General Peabody said barrier systems, including a set of three electrical barriers southwest of Chicago, are the Corps' primary tool to stop the movement of the Asian carp at this time. Long-term, permanent solutions, he said, will take "a generation or two to put into place" once studies are completed.

"It is clear that we have the Asian carp threat contained below the fish barrier," he said.

"All of the experts believe we are in a good place. We're not resting on our laurels; we're going to continue to attack this issue aggressively."

Ray Petering, the state's fish chief, said after the meeting that it's frustrating for Ohioans and for the Ohio Division of Wildlife that the most direct path to Lake Erie remains open.

"Those of us who live in Ohio and value Lake Erie so much really would like to see something done in Chicago, be it temporary or permanent, because we fear it as an entryway," he said. "Our sense is every day that goes by is another day that those fish can get into Lake Erie, and now we're talking about 2015 for the study to be done."

Ms.
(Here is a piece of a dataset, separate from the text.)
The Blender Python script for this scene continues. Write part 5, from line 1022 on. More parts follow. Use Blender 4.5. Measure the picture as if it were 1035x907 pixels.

Meyer and John Stark of the Nature Conservancy expressed concern that the invasive carp are likely to penetrate the area from the Eagle Marsh area near Fort Wayne, Ind., where a chain link fence was installed last year to block the carp's passage.

"It seems to me our most direct threat for Lake Erie is through the Eagle Marsh area," Mr. Stark said. "I know we have a temporary barrier there, but it appears with the right flood situation it could bypass that."

Ms. Meyer said the same.

"The [National Oceanic and Atmospheric Administration] is expecting record floods again this year so it is a big concern for us," she said.